I've found a topic where is shown that $E[S]=E[N]E[X_j]$; but what about $var(S)$?
Could be $var(S)=var(\sum_{i=1}^N X_i)prob(N=n)=\sum_{i=1}^N var(X_i)prob(N=n)=Nprob(N=n)var(X_i)=n(\frac{\lambda^n}{n!})\sigma_x^2=\frac{\lambda^n}{n-1!}\sigma_x^2$?
Thanks for your help.
KB
In this situation one can show that $V(S) = E(N)V(X) + V(N)[E(X)]^2.$ One proof of this uses a conditioning argument. Proofs are shown in many beginning and intermediate level probability texts (perhaps including yours).

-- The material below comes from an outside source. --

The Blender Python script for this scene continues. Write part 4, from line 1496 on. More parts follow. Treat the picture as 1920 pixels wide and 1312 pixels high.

So in your case $V(S) = \lambda\sigma_x^2 + \lambda\mu_x^2.$
Here is a simulation in R for a million repetitions of such an experiment, where $\lambda = 10$ and $X_j \sim Norm(\mu = 100, \sigma=15)$. In this case, we should have $E(S) = 10(100) = 100$ and $V(S) = 10(225) + 10(10000) = 102250$ or $SD(S) = 319.7655.$ I chose these values of the parameters to illustrate the importance of the second term in the expression for the variance.
The simulation is accurate to about the nearest integer.
The histogram of simulated values of $S$ shows a skewed distribution. (A sum of a fixed number $n=10$ of these iid normal terms would, of course, be normal--and with much smaller variance.)